Rund acht Millionen Menschen haben in den vergangenen Jahren Venezuela wegen der anhaltenden Versorgungskrise und staatlicher Repression verlassen. Die meisten versuchten, sich in lateinamerikanischen Ländern oder den USA eine neue Heimat aufzubauen. Laut Einschätzung des Lateinamerika-Experten Thomas Wieland vom kirchlichen Hilfswerk Adveniat könnten bei einem mit Gewalt durchgesetzten Wahlsieg von Nicolas Maduro erneut drei bis vier Millionen Menschen „auf gepackten Koffern“ sitzen.

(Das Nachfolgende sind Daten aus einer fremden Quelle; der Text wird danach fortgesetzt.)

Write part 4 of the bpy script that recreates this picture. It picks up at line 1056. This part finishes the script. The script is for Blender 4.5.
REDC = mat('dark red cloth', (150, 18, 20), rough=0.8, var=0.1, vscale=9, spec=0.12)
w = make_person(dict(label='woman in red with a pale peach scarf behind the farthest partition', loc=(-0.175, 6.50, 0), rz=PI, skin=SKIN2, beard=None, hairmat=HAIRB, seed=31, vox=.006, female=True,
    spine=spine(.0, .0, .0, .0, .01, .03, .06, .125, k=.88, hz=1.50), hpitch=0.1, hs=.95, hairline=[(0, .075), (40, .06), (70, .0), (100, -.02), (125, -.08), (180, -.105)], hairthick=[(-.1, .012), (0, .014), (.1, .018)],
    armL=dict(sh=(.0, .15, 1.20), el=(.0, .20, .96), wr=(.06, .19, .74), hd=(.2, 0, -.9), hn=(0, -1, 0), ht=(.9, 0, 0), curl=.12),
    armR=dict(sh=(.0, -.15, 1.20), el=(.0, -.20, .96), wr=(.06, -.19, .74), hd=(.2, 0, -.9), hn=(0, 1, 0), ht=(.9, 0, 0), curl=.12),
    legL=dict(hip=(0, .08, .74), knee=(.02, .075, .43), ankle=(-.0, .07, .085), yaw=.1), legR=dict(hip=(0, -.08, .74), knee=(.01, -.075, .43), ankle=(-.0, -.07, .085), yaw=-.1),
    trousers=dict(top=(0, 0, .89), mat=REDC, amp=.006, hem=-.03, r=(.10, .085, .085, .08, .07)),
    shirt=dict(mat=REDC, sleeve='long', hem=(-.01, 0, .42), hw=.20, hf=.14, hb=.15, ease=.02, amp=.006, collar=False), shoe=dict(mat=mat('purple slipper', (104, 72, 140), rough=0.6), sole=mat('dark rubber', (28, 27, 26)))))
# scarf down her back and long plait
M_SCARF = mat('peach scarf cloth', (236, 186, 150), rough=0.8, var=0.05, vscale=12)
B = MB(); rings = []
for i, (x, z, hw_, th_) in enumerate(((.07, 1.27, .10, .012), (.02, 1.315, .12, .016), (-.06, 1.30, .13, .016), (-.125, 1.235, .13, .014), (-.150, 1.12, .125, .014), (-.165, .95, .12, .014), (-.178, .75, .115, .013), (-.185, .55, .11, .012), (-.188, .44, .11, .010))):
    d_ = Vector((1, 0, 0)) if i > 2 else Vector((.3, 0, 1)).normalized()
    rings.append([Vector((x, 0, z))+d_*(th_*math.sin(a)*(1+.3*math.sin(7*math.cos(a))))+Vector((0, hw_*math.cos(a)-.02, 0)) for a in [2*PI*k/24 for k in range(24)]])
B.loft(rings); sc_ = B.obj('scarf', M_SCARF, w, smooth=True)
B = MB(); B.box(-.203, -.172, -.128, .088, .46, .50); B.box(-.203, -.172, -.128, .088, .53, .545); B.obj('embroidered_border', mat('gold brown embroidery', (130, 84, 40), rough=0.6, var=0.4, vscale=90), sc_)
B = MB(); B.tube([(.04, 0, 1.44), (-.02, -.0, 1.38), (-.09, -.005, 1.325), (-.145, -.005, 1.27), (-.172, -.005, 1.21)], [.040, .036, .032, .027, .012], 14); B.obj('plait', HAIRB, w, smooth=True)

Im Nachbarland Brasilien zitierte das Portal UOL den katholischen Geistlichen Jesus de Bobadilla von der Migrantenpastoral aus dem an Venezuela grenzenden brasilianischen Bundesstaat Roraima: „Wir erwarten einen wahren Ansturm von Menschen, die aus Venezuela fliehen.“ Seien es bislang Hunderte pro Tag gewesen, könnten es nun Tausende sein. Die bereits in der Region lebenden Venezolaner durchlitten Momente der „Traurigkeit, Angst und Stille“, sagte Jesus de Bobadilla. Die größte Angst der in Roraima lebenden Venezolaner seien Repressalien gegen diejenigen, die geblieben seien und gegen die Regierung demonstriert hätten. Seit Beginn der humanitären Krise im Jahr 2017 haben mehr als ein Million Venezolaner die Grenze nach Brasilien überquert, die Hälfte ist geblieben.

In Chile berief Innenministerin Carolina Toha eine Sondersitzung ein, um über Maßnahmen im Zusammenhang mit einer möglichen neuen Migrationskrise zu diskutieren. Die ehemalige Außenministerin Antonia Urrejola forderte laut lokalen Medienberichten alle Länder der Region auf, eine Reaktion auf eine „neue Migrationswelle“ aus Venezuela zu koordinieren. Die Lage sei ernst, sagte die Linkspolitikerin in einem Gespräch mit dem Portal Cooperativa, und „das werde Auswirkungen auf eine neue Migrationswelle haben“.

Panamas neuer Präsident Jose Raul Mulino erwartet mit Blick auf die Migrationsroute zwischen Kolumbien und Panama, dass „die jüngsten Ereignisse in Venezuela die Zahl der Migranten, die diese gefährliche Route wählen, noch erhöhen“. Nun sei es geboten, „angemessene Maßnahmen zu ergreifen, um die Sicherheit dieser Menschen zu gewährleisten und ihre Durchreise in die Vereinigten Staaten zu erleichtern“. Mulino hatte die Präsidentschaftswahlen vor wenigen Wochen unter anderem mit dem Wahlversprechen gewonnen, den Dschungel Darien, den die Migranten durchqueren müssen, abzuriegeln, um eine irreguläre Migration einzudämmen.